When Ellen showed up and started asking questions and unrolling posters, my first impulse was to curl up in a fetal position and sob, “No, no, no, no, no, not one more thing.” But she didn’t give me a chance to. And only a half-hour or so later, things looked much improved.

I still have a stack of boxes, but I’m down from twelve to eight. All the recycling has been taken out. Sitting at my desk, I now look across the room at a poster of Randy Winn. To my right, I see Noah Lowry in mid-hurl. On my left a Benito Santiago bobble-head crouches near a postcard of Oscar Wilde. The whole arrangement may lack thematic unity, but it’s quite comforting.
Benito SantiagoOscar Wilde
Definitely not candidates for a “separated at birth” spread.

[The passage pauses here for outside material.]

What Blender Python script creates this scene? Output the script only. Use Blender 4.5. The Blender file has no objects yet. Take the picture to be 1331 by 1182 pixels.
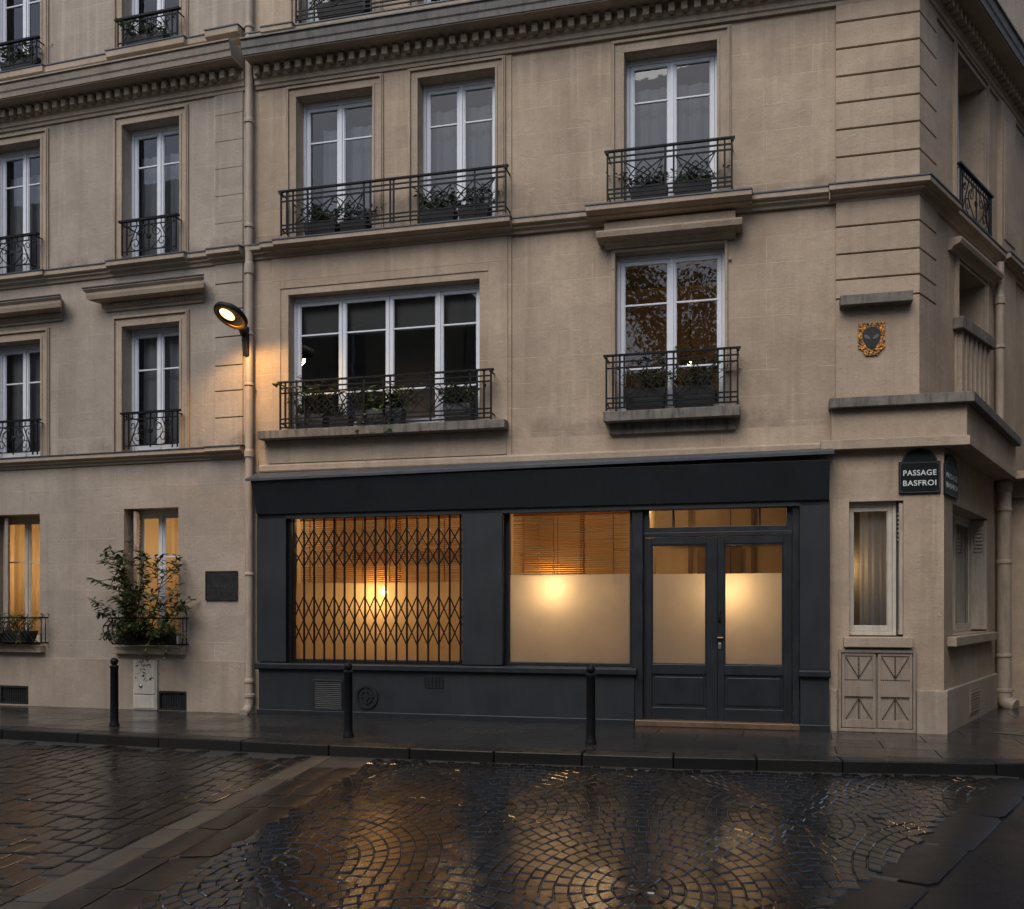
import bpy, math, random
from mathutils import Matrix, Vector
R = math.radians
random.seed(7)
sc = bpy.context.scene
COL = sc.collection

# ------------------------------------------------------------------ camera, sky, sun, exposure
cam = bpy.data.objects.new('camera', bpy.data.cameras.new('camera'))
COL.objects.link(cam)
cam.location = (0, 0, 1.70)
cam.rotation_euler = (R(90), 0, 0)
cam.data.sensor_width = 36
cam.data.lens = 34.78
cam.data.shift_y = 0.1495
cam.data.clip_end = 600
sc.camera = cam

SUN_EL, SUN_AZ = 50.0, 207.0          # compass degrees, 0 = +Y, clockwise
w = bpy.data.worlds.new('World'); sc.world = w; w.use_nodes = True
wn = w.node_tree
sky = wn.nodes.new('ShaderNodeTexSky'); sky.sky_type = 'NISHITA'; sky.sun_disc = False
sky.sun_elevation = R(SUN_EL); sky.sun_rotation = R(SUN_AZ)
sky.air_density = 1.0; sky.dust_density = 2.0; sky.ozone_density = 1.0
bg = wn.nodes['Background']; bg.inputs['Strength'].default_value = 0.115
wn.links.new(sky.outputs[0], bg.inputs['Color'])
sl = bpy.data.lights.new('sun', 'SUN'); sl.energy = 1.1; sl.angle = R(45); sl.color = (1.0, 0.97, 0.93)
so = bpy.data.objects.new('sun', sl); COL.objects.link(so)
a, e = R(SUN_AZ), R(SUN_EL)
sdir = Vector((math.sin(a)*math.cos(e), math.cos(a)*math.cos(e), math.sin(e)))
so.rotation_euler = (-sdir).to_track_quat('-Z', 'Y').to_euler()
so.location = sdir*40
sc.view_settings.view_transform = 'Standard'; sc.view_settings.look = 'None'
sc.view_settings.gamma = 1; sc.view_settings.use_curve_mapping = False
sc.view_settings.exposure = 0.56
sc.render.engine = 'CYCLES'
sc.cycles.use_denoising = True
sc.cycles.max_bounces = 10; sc.cycles.transparent_max_bounces = 24
sc.cycles.diffuse_bounces = 4; sc.cycles.glossy_bounces = 4; sc.cycles.transmission_bounces = 6
sc.cycles.sample_clamp_indirect = 6
WARM = (1.0, 0.64, 0.30)

# ------------------------------------------------------------------ frames: local x = along the wall, y = into the wall, z = up
def frame(o, ang): return Matrix.Translation((o[0], o[1], 0)) @ Matrix.Rotation(R(ang), 4, 'Z')
F = frame((-3.8990, 14.7475), -14.59)      # corner building, main front
L = frame((-3.9360, 14.7571), -16.93)      # left neighbour
S = frame((5.0851, 12.4087), 48.82)        # corner building, upper side wall
G = frame((5.3711, 12.3343), 55.62)        # corner building, ground floor side wall
W0 = Matrix.Identity(4)

# ------------------------------------------------------------------ mesh builder (u, n, z) with n pointing out of the wall
class MB:
    def __init__(s): s.v = []; s.f = []; s.uv = None
    def add(s, vs, fs):
        b = len(s.v); s.v += [(x, -n, z) for x, n, z in vs]; s.f += [tuple(b+i for i in f) for f in fs]; return s
    def box(s, u0, u1, n0, n1, z0, z1):
        return s.add([(u0,n0,z0),(u1,n0,z0),(u1,n1,z0),(u0,n1,z0),(u0,n0,z1),(u1,n0,z1),(u1,n1,z1),(u0,n1,z1)],
                     [(0,1,2,3),(7,6,5,4),(4,5,1,0),(5,6,2,1),(6,7,3,2),(7,4,0,3)])
    def quad(s, *p): return s.add(list(p), [tuple(range(len(p)))])
    def prism(s, poly, n0, n1):                       # polygon in (u, z), thickness n0..n1
        k = len(poly)
        return s.add([(u,n0,z) for u,z in poly]+[(u,n1,z) for u,z in poly],
                     [tuple(range(k)), tuple(range(2*k-1, k-1, -1))]+[((i+1)%k, i, k+i, k+(i+1)%k) for i in range(k)])
    def extr(s, prof, u0, u1, m0=0.0, m1=0.0):        # profile in (n, z) drawn along u; m = mitre (du per n)
        k = len(prof)
        return s.add([(u0+m0*n, n, z) for n, z in prof]+[(u1+m1*n, n, z) for n, z in prof],
                     [tuple(range(k-1,-1,-1)), tuple(range(k, 2*k))]+[(i, (i+1)%k, k+(i+1)%k, k+i) for i in range(k)])
    def tube(s, pts, r, seg=8, r1=None, cap=True):
        P = [Vector(p) for p in pts]; n = len(P); rings = []
        for i, p in enumerate(P):
            t = (P[min(i+1,n-1)]-P[max(i-1,0)])
            t = t.normalized() if t.length > 1e-9 else Vector((0,0,1))
            a = t.cross(Vector((0,0,1)))
            if a.length < .2: a = t.cross(Vector((0,1,0)))
            a.normalize(); b = t.cross(a)
            rr = r if r1 is None else r+(r1-r)*i/(n-1)
            rings.append([tuple(p+(a*math.cos(2*math.pi*(j+.5)/seg)+b*math.sin(2*math.pi*(j+.5)/seg))*rr) for j in range(seg)])
        fs = []
        for i in range(n-1):
            for j in range(seg):
                fs.append((i*seg+j, i*seg+(j+1)%seg, (i+1)*seg+(j+1)%seg, (i+1)*seg+j))
        if cap: fs += [tuple(range(seg-1,-1,-1)), tuple(range((n-1)*seg, n*seg))]
        return s.add([v for q in rings for v in q], fs)
    def bar(s, p, q, r): return s.tube([p, q], r*1.5, 4)
    def lathe(s, c, prof, seg=20, axis='z'):          # prof: (radius, height) about an axis through c
        vs = []; k = len(prof)
        for r, h in prof:
            for j in range(seg):
                t = 2*math.pi*j/seg
                if axis == 'z': vs.append((c[0]+r*math.cos(t), c[1]+r*math.sin(t), c[2]+h))
                else: vs.append((c[0]+r*math.cos(t), c[1]+h, c[2]+r*math.sin(t)))
        fs = [(i*seg+j, i*seg+(j+1)%seg, (i+1)*seg+(j+1)%seg, (i+1)*seg+j) for i in range(k-1) for j in range(seg)]
        fs += [tuple(range(seg-1,-1,-1)), tuple(range((k-1)*seg, k*seg))]
        return s.add(vs, fs)

def obj(name, mb, mat, parent=None, M=W0, bev=0, smooth=False):
    me = bpy.data.meshes.new(name); me.from_pydata(mb.v, [], mb.f)
    me.materials.append(mat); me.validate(); me.update()
    import bmesh
    bm = bmesh.new(); bm.from_mesh(me); name in ('pane', 'frosted_film') or bmesh.ops.recalc_face_normals(bm, faces=bm.faces)
    bm.to_mesh(me); bm.free()
    if smooth:
        for p in me.polygons: p.use_smooth = True
        me.set_sharp_from_angle(angle=R(smooth if smooth > 1 else 40))
    o = bpy.data.objects.new(name, me); COL.objects.link(o)
    if parent is not None:
        o.parent = parent; o.matrix_basis = WORLD[parent.name].inverted() @ M
    else: o.matrix_basis = M
    WORLD[o.name] = M.copy()
    if bev:
        b = o.modifiers.new('bevel', 'BEVEL'); b.width = bev; b.segments = 2; b.limit_method = 'ANGLE'; b.angle_limit = R(35)
    return o
WORLD = {}
def empty(name, M, label=None, cat=None, group=None):
    o = bpy.data.objects.new(name, None); COL.objects.link(o); o.matrix_basis = M; WORLD[o.name] = M.copy()
    o.empty_display_size = .2
    if label: tag(o, label, cat, group)
    return o
def tag(o, label=None, cat=None, group=None, kind=None):
    if label: o['label'] = label
    if cat: o['category'] = cat
    if group: o['group'] = group
    if kind: o['kind'] = kind
    return o
def at(M, u, n, z): return M @ Matrix.Translation((u, -n, z))

# ------------------------------------------------------------------ materials
class NT:
    def __init__(s, name):
        s.m = bpy.data.materials.new(name); s.m.use_nodes = True; s.t = s.m.node_tree; s.t.nodes.clear()
        s.out = s.t.nodes.new('ShaderNodeOutputMaterial')
    def n(s, typ, ins=None, **at_):
        nd = s.t.nodes.new('ShaderNode'+typ)
        for k, v in at_.items(): setattr(nd, k, v)
        for k, v in (ins or {}).items():
            if isinstance(v, bpy.types.NodeSocket): s.t.links.new(v, nd.inputs[k])
            else:
                if isinstance(v, tuple) and len(v) == 3 and nd.inputs[k].type == 'RGBA': v = v+(1,)
                nd.inputs[k].default_value = v
        return nd
    def coords(s): return s.n('TexCoord').outputs['Object']
    def noise(s, vec, scale, detail=4, rough=.55, dist=0):
        return s.n('TexNoise', {'Vector': vec, 'Scale': scale, 'Detail': detail, 'Roughness': rough, 'Distortion': dist}).outputs['Fac']
    def ramp(s, fac, a, b, lo=0.0, hi=1.0):
        return s.n('MapRange', {'Value': fac, 'From Min': a, 'From Max': b, 'To Min': lo, 'To Max': hi}).outputs[0]
    def mix(s, fac, a, b, mode='MIX'):
        nd = s.t.nodes.new('ShaderNodeMix'); nd.data_type = 'RGBA'; nd.blend_type = mode
        for k, v in ((0, fac), (6, a), (7, b)):
            if isinstance(v, bpy.types.NodeSocket): s.t.links.new(v, nd.inputs[k])
            else: nd.inputs[k].default_value = v+(1,) if isinstance(v, tuple) and len(v) == 3 else v
        return nd.outputs[2]
    def math(s, op, a, b=0.0):
        nd = s.t.nodes.new('ShaderNodeMath'); nd.operation = op
        for k, v in ((0, a), (1, b)):
            if isinstance(v, bpy.types.NodeSocket): s.t.links.new(v, nd.inputs[k])
            else: nd.inputs[k].default_value = v
        return nd.outputs[0]
    def bump(s, h, strength, dist, normal=None):
        d = {'Height': h, 'Strength': strength, 'Distance': dist}
        if normal is not None: d['Normal'] = normal
        return s.n('Bump', d).outputs[0]
    def stretch(s, vec, sx, sy, sz): return s.n('Mapping', {'Vector': vec, 'Scale': (sx, sy, sz)}).outputs[0]
    def done(s, sh): s.t.links.new(sh, s.out.inputs['Surface']); return s.m
    def pbr(s, col, rough=.6, metal=0.0, normal=None, spec=.5, **kw):
        d = {'Base Color': col, 'Roughness': rough, 'Metallic': metal, 'Specular IOR Level': spec}
        if normal is not None: d['Normal'] = normal
        d.update(kw)
        return s.n('BsdfPrincipled', d).outputs[0]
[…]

So the skeletons warriors (aka: work-related tasks) are still taking swings at me, but I’m feeling much calmer now.

In knitting news…

I’ve knit up Coco out of the Fleece Artist Marina I got at Stitches West.
Yarn from Stitches West
The marina is the one in the middle.

This is a fast knit—and a clever pattern. My one disappointment was that the yarn, which is two-ply, had six or eight spots with split plies, so I’m worried about the longevity of the finished piece. I’ve never heard anything but good about Fleece Artist yarns, so I’m wondering if I got an atypical skein. Has anyone else used this yarn? Did you have similar problems?